今日の思い出は1週間前、センス・オブ・ワンダーを読み終えた翌日のもの。 小雨の降る中、海辺の森で見つけた露をまとった苔の胞子嚢。無数の露玉が雨空を映していた。
▲ ▼
君が代
(2002.3.3[日])
北海道の高校の卒業式での出来事がニュースで流れた。 「君が代」を唱うことを強制されないようにと「人権救済の訴訟」を起こした生徒があり、また実際の卒業式でも卒業生の大部分が君が代が流れた際に起立を拒否した(起立した生徒は6人だったとか)と言うもの。 君が代は国歌ではないとする意見も知らないではない、その成立に問題があると言うのももわかる。しかし、国民の大部分或いは諸外国が日本の国歌として君が代を認知しているのは事実。オリンピックで日本の選手が金メダルをとれば、表彰式では君が代が流れ、サッカーの国際試合でも日本の国歌として演奏される。「けしからん」と思っても、これが現状だ。
考えてみれば他の国々の「国歌」にしても内容や成立過程に問題のあるものは多い(と言うか、問題が無いものなんてあるのか?)。それでも、国歌として演奏され、唱われる限り「国歌」に対しては敬意を払うべきだ。国歌に敬意を払うのはその曲を国歌としている国家・国民に対して敬意を払うことだから。

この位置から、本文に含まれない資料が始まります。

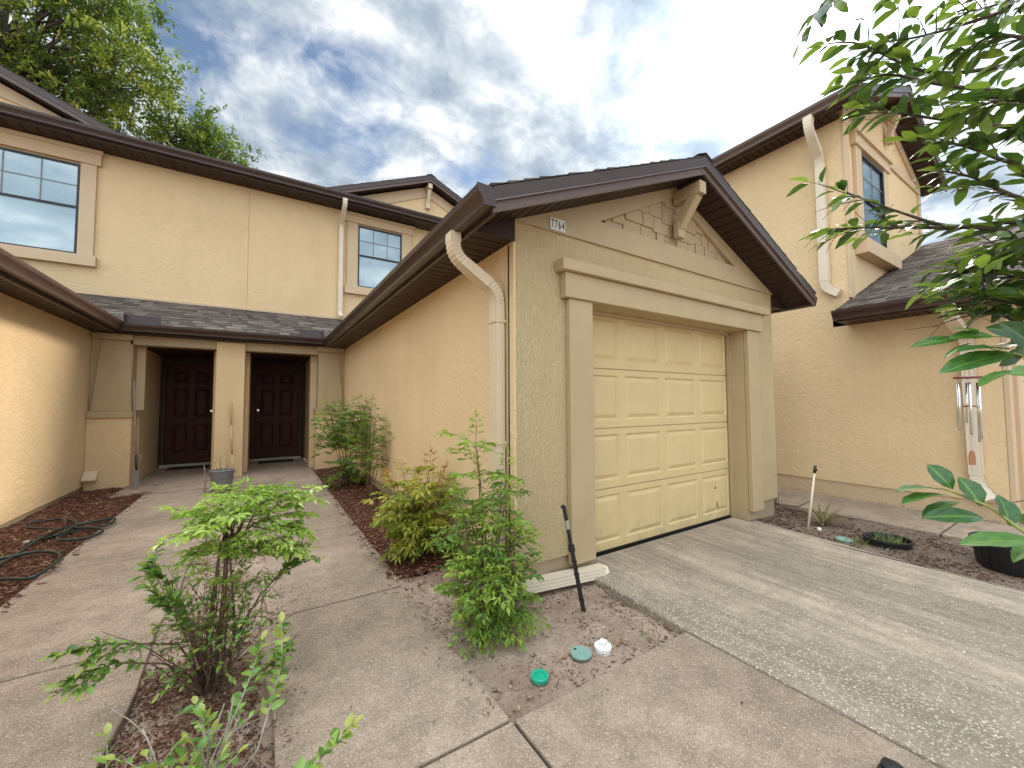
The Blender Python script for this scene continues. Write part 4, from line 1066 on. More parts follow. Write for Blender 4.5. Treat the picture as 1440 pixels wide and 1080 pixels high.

さて、いろいろ問題はあっても現状で「国歌」と考えられている君が代が公的行事において演奏されるのは至極当然。どうしても君が代に敬意を払えないと言うのであれば、それが演奏されるであろう公的行事(今回は卒業式)に出席しなければ済むことだ。 君が代に対して敬意を払うために起立するのを拒むのは個人の自由だと言うかも知れないが、君が代を国歌だと考えている私からすれば、起立しないことにより、日本という国を冒涜されているように感じられる。 日本という国によって保護されることを期待しながら(だれに「人権救済」を求めてるのかな?)、日本という国を認めないと言うような矛盾した行動を、高校を卒業する年齢になっても恥ずかしげも無く行える、おめでたい若者が本当に「卒業」しても大丈夫なのかな。 国際化なんてことがもてはやされる今日だが、国歌(どこの国のものであっても)が演奏される際に平気で座っているような人間を輩出してしまうってことは、随分危険な事じゃないだろうか。
▲ ▼
The Sense of Wonder
(2002.3.1[金])
| 夕食のために外へ出た。 出がけに本を一冊選んで鞄に入れる。本の名は、 センス・オブ・ワンダー(The Sense of Wonder) レイチェル・カーソンはこの「センス・オブ・ワンダー」をさらに膨らませたいと考えていた。しかし、それを成し遂げる前に、彼女の生命は燃え尽きてしまった。生前、彼女が願っていたように、この本をロジャーにおくる 本の扉に書かれた短文が胸を打つ。 椅子に座りテーブルに向かってこの本を読み終えたその後で、いつか森の中で或いは海辺で、この本のことを思い出したいと思った。